▸ EXERCISE REQUIREMENTS
Tally up the lines below that include the word "rows". Answer with the number alone.

▸ COLLECTED DATA
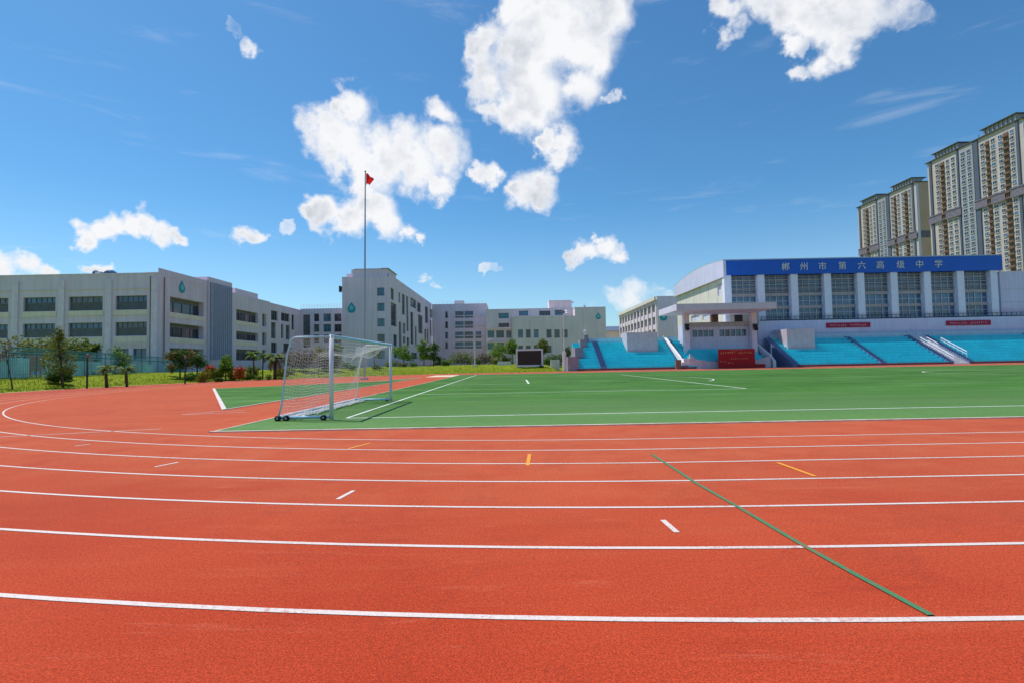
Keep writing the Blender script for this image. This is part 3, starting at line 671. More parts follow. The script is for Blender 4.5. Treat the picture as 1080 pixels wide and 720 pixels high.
mb = MB(); mb.box(GX0+.7, GX1, GY0+1.0, GY1, 0, 8.6); mb.box(GX0+.8, GX1-.1, GY0+1.3, GY1-.2, 8.6, 19.5); mb.build('base_wall', M_GREYBLUE, G)
M_LOUV_G = mat('taupe_louvre', (.40, .36, .36), .6)
for k in range(9):
    x = 40.72+6.27*k; b = MB(); b.box(x-.66, x+.66, GY0-.1, GY0+.95, 8.3, 17.197); b.build('column', M_COLUMN, G)
for k in range(8):
    xa, xb = 40.72+6.27*k+.663, 40.72+6.27*(k+1)-.663; wd = xb-xa
    f = MB(); y = GY0+.72
    for q in (.003, wd*.25, wd*.5, wd*.75, wd-.083): f.box(xa+q, xa+q+.08, y, y+.1, 8.75, 17.19)
    for z in (8.75, 9.9, 12.2, 14.6, 15.4, 16.2): f.box(xa+.1, xb-.1, y+.01, y+.09, z, z+.07)
    fo = f.build('window', M_FRAME_W, G)
    g = MB(); g.quad((xa, y+.12, 8.75), (xb, y+.12, 8.75), (xb, y+.12, 17.19), (xa, y+.12, 17.19)); g.build('pane', M_GLASS_BLUE, fo)
    l = MB()
    for z in (17.0, 16.72, 16.3, 15.8, 15.3, 14.8, 14.3, 13.95): l.box(xa+.01, xb-.01, y-.22, y-.02, z-.035, z+.035)
    l.build('louvre', M_LOUV_G, fo)
    s_ = MB(); s_.box(xa+.012, xb-.012, y-.1, y-.004, 13.15, 13.75); s_.box(xa+.012, xb-.012, y-.1, y-.004, 10.75, 11.35); s_.build('spandrel', M_LOUV_G, fo)
b = MB(); b.box(46.5, GX1+9, GY0-.5, GY0-.12, 8.45, 8.62)
for k in range(60): b.box(46.6+.9*k, 46.66+.9*k, GY0-.47, GY0-.41, 8.62, 9.15)
b.box(46.5, GX1+9, GY0-.49, GY0-.42, 9.15, 9.22); b.build('balcony_railing', M_DARK, G)
# characters of the fascia: mesh taken from Blender's built-in font
SIGN = '郴州市第六高级中学'
for ch, px_ in zip(SIGN, (828.5, 848, 867.5, 888.5, 909, 928.5, 950, 970, 990)):
    cu = bpy.data.curves.new('letter', 'FONT'); cu.body = ch; cu.size = 1.6; cu.extrude = .05; cu.align_x = 'CENTER'; cu.resolution_u = 2; cu.offset = .0
    to = bpy.data.objects.new('tmp', cu); COL.objects.link(to)
    bpy.context.view_layer.update(); dg = bpy.context.evaluated_depsgraph_get()
    me = bpy.data.meshes.new_from_object(to.evaluated_get(dg)); bpy.data.objects.remove(to)
    u, z = pf(px_, 281, GY0-.4); zc = sum(v.co.y for v in me.vertices)/max(1, len(me.vertices))
    me.transform(Matrix.Rotation(R(90), 4, 'X')); me.materials.clear(); me.materials.append(M_LETTER)
    o = link('letter', me, G, (u, GY0-.375, 18.62-.62))
# wing to the right
Wg = thing('gymnasium_annex', 'plain blue-grey annex wall joining the gymnasium beside its last column', 'building', (100, 100, 0))
mb = MB(); mb.box(GX1+.02, 128, GY0+.4, GY1, 0, 16.9); mb.build('wall', M_GREYBLUE, Wg)
b = MB()
for z in (11.2, 13.6): b.box(GX1+.03, 128, GY0+.37, GY0+.397, z, z+.06)
b.build('panel_joint', M_CONC, Wg); coping(Wg, GX1+.1, 128, GY0+.4, GY1, 16.9)

# ------------------------------------------------------------------ grandstands
SV0, SV1, NR = 85.6, 94.9, 10
def rows(mb, x0, x1, v0=SV0, v1=SV1, z0=.55, z1=4.95, n=NR):
    dv, dz = (v1-v0)/n, (z1-z0)/(n-1)
    for k in range(n):
        z = z0+dz*k; mb.box(x0, x1, v0+dv*k, v1, max(0, z-dz) if k else .0, z)
def stand(root, x0, x1, m=M_SEAT, n=NR):
    mb = MB(); rows(mb, x0, x1); mb.build('seating_block', m, root)
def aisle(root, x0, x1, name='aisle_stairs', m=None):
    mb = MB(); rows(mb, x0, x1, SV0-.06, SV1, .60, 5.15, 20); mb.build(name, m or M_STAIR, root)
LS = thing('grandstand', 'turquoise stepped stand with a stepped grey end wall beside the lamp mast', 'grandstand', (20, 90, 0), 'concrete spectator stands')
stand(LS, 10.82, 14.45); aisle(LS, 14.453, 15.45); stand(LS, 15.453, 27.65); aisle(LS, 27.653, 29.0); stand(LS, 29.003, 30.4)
mb = MB(); mb.box(13.2, 30.4, SV1+.003, SV1+.5, 0, 5.75); mb.build('back_parapet', M_SEAT_TOP, LS)
mb = MB(); mb.box(10.5, 30.3, SV0-.09, SV0-.05, 0, .34); mb.build('base_strip', M_REDSTRIP, LS)
for (a, b_, v, z) in ((9.05, 10.80, SV0-.03, 2.35), (10.65, 12.1, 89, 3.95), (12.0, 13.2, 92.3, 5.45), (13.0, 13.8, 94.4, 6.3)):
    mb = MB(); mb.box(a, b_, v, SV1+.4, 0, z); mb.build('end_wall', M_CONC_DK, LS)
mb = MB(); ua, z_ = pf(661, 352, 90.8); ub = pf(693.5, 352, 90.8)[0]; mb.box(ua, ub, 90.8, SV1+.8, 2.6, 6.45); mb.build('upper_box', M_PINKWALL, LS)
b = MB(); b.tube(((27.55, SV0+.3, 1.3), (27.55, SV1-.3, 5.9)), .04, 6); b.tube(((27.55, SV0+.3, .5), (27.55, SV0+.3, 1.3)), .03, 6); b.build('handrail', M_STEEL, LS)
RS = thing('grandstand', 'long turquoise stepped stand below the gymnasium split by a white staircase', 'grandstand', (70, 90, 0), 'concrete spectator stands')
xa = [(45.6, 46.2), (47.3, 60.9), (61.75, 71.95), (76.1, 93.6), (94.5, 112), (113, 130)]
for a, b_ in xa[1:]: stand(RS, a, b_)
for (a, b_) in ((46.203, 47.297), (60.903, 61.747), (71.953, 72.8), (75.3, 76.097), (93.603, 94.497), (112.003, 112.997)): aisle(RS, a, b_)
mb = MB(); rows(mb, 72.85, 75.25, SV0-.25, SV1, .2, 5.0, 24); mb.build('white_staircase', M_WHITEWALL, RS)
for x, v0, v1 in ((72.9, SV0, SV1+.6), (74.1, SV0+4.5, SV1+.4), (76.4, SV0+1.5, SV0+6.6)):
    b = MB(); zf = lambda v: .35+(v-SV0)/(SV1-SV0)*4.6
    b.tube(((x, v0, zf(v0)+.95), (x, v1, zf(v1)+.95)), .07, 6); b.tube(((x, v0, zf(v0)+.5), (x, v1, zf(v1)+.5)), .045, 6)
    for k in range(7):
        v = v0+(v1-v0)*k/6; b.tube(((x, v, zf(v)-.3), (x, v, zf(v)+.95)), .04, 6)
    b.build('handrail', M_STEEL, RS)
mb = MB(); mb.box(47.3, 130, SV1+.003, SV1+.5, 0, 5.75); mb.build('back_parapet', M_SEAT_TOP, RS)
mb = MB(); mb.box(47.0, 72.6, SV0-.09, SV0-.05, 0, .34); mb.box(75.6, 130, SV0-.09, SV0-.05, 0, .34); mb.build('base_strip', M_REDSTRIP, RS)
mb = MB(); ua = pf(830, 352, 90.8)[0]; ub = pf(859, 352, 90.8)[0]; mb.box(ua, ub, 90.8, SV1+.8, 2.6, 6.55); mb.build('upper_box', M_PINKWALL, RS)
mb = MB(); mb.box(45.6, 130, SV1+.9, SV1+1.1, 0, 8.4); mb.build('rear_wall', M_GREYBLUE, RS)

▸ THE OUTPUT
4